(Source records)
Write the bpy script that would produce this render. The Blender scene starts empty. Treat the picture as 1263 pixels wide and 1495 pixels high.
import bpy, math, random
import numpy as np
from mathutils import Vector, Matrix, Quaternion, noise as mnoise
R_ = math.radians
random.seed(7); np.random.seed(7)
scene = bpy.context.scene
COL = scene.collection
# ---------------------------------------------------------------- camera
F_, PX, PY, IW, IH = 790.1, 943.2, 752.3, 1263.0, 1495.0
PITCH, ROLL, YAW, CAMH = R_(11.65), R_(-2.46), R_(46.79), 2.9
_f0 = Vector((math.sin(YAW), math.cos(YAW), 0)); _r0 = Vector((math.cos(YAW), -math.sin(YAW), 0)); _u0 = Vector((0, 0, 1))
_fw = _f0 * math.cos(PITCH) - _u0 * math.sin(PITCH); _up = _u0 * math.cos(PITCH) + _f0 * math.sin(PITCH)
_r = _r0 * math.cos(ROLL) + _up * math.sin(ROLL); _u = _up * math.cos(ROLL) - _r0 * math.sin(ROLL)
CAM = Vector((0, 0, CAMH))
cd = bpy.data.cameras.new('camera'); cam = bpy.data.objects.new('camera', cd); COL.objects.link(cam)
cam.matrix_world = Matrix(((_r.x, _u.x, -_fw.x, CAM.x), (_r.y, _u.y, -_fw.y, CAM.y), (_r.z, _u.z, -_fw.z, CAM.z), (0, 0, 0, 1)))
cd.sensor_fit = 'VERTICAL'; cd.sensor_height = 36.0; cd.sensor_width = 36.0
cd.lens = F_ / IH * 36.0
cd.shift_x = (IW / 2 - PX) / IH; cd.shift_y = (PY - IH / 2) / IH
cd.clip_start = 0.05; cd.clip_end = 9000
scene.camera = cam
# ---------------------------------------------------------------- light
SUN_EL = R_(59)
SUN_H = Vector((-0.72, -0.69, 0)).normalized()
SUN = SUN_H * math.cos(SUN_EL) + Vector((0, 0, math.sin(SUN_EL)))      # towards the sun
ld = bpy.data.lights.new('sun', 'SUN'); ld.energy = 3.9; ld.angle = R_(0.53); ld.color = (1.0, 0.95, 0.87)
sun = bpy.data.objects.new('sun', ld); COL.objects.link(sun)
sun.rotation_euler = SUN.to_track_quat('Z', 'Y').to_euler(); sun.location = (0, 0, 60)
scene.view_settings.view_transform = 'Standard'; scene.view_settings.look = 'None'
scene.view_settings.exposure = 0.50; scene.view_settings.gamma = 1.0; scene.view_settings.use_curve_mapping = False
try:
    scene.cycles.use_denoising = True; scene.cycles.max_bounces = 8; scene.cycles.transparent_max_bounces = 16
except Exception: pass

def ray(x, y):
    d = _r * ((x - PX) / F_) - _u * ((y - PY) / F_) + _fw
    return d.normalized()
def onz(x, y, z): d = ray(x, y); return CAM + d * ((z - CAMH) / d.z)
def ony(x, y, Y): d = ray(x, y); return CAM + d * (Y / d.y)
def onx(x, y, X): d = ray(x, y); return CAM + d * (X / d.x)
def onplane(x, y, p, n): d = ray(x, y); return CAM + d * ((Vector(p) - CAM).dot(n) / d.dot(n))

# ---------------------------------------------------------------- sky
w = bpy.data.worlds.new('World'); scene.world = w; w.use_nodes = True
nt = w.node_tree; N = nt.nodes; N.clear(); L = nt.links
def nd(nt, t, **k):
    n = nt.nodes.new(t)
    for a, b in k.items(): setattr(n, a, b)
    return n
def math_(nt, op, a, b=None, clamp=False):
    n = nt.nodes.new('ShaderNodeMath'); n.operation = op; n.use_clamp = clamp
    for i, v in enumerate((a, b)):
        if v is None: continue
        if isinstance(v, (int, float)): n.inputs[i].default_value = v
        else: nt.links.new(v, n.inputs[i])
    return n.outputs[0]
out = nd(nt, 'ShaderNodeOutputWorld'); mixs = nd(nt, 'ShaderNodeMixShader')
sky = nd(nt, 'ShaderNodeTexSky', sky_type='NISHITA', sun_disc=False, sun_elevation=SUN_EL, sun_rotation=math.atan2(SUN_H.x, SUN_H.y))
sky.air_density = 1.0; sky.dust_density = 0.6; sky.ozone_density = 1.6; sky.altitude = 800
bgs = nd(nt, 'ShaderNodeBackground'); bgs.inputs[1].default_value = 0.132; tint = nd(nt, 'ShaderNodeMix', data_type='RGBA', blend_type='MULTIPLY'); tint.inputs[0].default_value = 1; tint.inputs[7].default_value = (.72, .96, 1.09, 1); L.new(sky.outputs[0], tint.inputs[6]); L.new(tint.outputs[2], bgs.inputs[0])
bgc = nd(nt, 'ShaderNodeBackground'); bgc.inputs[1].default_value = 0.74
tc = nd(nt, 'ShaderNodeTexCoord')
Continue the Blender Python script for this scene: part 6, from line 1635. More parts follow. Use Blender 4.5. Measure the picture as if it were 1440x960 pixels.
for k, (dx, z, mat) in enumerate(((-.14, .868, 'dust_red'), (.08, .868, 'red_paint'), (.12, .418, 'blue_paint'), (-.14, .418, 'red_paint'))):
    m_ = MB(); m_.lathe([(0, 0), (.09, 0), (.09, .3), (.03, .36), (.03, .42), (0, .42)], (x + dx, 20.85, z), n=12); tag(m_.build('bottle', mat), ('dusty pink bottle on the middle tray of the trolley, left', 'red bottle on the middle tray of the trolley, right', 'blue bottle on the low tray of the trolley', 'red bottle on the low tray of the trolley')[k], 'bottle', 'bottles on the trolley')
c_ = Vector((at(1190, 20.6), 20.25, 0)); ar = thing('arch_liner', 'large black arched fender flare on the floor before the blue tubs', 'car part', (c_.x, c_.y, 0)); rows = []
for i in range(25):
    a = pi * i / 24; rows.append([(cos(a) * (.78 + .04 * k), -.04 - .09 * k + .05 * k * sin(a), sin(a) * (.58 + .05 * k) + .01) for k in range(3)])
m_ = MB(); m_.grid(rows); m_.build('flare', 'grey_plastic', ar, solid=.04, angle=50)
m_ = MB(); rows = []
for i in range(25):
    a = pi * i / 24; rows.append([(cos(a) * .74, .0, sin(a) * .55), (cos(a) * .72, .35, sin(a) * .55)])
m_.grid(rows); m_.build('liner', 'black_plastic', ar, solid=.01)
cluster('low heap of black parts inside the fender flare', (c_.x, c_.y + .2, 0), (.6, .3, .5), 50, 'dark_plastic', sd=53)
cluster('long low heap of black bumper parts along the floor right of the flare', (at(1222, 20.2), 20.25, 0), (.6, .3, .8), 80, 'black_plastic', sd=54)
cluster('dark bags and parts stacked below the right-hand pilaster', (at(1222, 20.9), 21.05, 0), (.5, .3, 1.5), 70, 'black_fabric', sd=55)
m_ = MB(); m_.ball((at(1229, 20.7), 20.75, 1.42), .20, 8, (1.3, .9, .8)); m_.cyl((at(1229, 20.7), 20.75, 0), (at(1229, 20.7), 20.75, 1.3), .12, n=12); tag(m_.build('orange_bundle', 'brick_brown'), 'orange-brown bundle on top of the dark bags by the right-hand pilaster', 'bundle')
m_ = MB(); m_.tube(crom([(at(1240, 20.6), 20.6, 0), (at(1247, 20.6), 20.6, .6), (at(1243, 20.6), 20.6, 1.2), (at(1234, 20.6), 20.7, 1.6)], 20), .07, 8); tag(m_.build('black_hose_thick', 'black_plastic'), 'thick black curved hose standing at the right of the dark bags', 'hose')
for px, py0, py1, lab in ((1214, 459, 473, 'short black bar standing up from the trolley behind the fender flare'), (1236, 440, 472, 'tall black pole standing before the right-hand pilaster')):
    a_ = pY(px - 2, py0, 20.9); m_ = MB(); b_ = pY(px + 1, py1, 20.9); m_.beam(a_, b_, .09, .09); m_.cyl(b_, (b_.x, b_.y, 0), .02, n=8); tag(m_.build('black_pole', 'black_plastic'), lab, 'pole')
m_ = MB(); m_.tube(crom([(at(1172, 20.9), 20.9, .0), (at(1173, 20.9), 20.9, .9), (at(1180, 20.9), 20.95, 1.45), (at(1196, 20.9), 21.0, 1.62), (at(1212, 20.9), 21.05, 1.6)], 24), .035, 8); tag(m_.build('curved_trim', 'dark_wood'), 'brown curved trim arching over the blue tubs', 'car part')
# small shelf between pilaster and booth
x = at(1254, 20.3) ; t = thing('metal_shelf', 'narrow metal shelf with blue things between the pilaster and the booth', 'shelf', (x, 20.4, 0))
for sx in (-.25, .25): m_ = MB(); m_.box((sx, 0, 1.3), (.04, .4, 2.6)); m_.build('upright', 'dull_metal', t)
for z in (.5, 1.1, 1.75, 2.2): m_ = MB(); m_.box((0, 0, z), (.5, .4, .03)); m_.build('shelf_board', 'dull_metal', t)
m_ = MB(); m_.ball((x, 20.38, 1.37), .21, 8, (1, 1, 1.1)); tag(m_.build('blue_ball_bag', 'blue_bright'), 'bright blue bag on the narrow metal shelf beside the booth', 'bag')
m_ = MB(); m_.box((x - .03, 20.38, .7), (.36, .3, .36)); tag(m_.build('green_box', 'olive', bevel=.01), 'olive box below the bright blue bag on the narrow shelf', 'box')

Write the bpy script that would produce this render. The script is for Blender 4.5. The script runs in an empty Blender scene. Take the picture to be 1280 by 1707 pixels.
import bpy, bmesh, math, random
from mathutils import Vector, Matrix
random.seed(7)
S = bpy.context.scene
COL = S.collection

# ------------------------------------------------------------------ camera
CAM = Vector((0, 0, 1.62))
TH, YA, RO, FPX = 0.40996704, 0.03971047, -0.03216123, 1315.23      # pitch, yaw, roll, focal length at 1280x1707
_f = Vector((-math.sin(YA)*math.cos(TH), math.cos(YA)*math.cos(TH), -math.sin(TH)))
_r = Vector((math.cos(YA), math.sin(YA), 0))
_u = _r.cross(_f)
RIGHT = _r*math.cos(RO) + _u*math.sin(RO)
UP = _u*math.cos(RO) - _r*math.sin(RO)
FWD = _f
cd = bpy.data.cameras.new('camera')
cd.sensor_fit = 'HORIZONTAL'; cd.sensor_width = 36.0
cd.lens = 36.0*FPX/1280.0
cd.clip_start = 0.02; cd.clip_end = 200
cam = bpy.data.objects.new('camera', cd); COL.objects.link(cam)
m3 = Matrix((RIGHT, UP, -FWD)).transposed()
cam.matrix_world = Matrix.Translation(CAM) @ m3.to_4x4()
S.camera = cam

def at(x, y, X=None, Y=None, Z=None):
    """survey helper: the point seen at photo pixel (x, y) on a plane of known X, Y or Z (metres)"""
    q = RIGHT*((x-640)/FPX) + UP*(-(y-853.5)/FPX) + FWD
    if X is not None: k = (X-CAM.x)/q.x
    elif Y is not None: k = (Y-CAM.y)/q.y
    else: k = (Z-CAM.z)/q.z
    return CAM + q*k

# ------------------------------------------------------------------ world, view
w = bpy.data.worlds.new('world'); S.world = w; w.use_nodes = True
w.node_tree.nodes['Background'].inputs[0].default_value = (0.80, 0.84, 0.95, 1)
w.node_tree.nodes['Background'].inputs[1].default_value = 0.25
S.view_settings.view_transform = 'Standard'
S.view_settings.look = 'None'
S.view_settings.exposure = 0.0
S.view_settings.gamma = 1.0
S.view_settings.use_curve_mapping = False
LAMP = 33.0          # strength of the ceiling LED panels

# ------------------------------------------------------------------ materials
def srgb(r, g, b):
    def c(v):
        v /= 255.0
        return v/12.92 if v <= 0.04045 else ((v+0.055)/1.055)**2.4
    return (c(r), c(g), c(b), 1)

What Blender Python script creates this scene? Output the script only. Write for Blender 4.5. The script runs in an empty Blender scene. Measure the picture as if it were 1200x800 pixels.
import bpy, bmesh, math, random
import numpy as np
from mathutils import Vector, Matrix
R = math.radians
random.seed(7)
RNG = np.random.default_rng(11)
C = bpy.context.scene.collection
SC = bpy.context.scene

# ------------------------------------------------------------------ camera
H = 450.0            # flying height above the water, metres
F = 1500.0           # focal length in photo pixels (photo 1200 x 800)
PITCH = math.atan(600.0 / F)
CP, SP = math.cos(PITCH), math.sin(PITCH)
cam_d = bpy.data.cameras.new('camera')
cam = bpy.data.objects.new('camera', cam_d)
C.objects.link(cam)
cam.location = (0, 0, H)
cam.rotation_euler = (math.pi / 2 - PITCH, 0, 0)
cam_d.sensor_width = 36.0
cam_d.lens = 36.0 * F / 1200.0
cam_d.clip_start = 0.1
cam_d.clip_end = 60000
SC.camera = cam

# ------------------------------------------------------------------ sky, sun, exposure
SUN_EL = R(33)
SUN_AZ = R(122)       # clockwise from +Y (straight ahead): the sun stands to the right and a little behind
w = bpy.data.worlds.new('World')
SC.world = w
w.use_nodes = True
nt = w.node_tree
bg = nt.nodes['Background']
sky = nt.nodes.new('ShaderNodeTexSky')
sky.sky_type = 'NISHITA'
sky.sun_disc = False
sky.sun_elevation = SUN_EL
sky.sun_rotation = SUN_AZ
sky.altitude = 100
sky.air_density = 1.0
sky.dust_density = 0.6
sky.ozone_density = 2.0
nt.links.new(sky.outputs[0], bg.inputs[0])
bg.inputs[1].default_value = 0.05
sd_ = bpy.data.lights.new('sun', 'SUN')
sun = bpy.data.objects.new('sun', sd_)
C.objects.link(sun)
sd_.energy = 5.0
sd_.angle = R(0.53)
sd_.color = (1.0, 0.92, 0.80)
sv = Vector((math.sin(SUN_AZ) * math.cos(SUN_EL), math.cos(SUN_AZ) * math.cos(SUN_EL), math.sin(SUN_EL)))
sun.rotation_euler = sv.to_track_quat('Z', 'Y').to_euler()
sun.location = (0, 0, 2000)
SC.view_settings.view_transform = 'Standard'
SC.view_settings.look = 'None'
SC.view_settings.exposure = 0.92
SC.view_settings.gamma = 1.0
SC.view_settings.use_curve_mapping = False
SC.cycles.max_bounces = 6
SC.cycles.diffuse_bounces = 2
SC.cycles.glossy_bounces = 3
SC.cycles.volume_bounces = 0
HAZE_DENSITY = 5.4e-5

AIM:
Extract exactly and only the span of lines that begins at the line containing "What Blender Python" and ends at the line containing "SC = bpy.context.scene".

TASK ANSWER:
What Blender Python script creates this scene? Output the script only. Write for Blender 4.5. The script runs in an empty Blender scene. Measure the picture as if it were 1200x800 pixels.
import bpy, bmesh, math, random
import numpy as np
from mathutils import Vector, Matrix
R = math.radians
random.seed(7)
RNG = np.random.default_rng(11)
C = bpy.context.scene.collection
SC = bpy.context.scene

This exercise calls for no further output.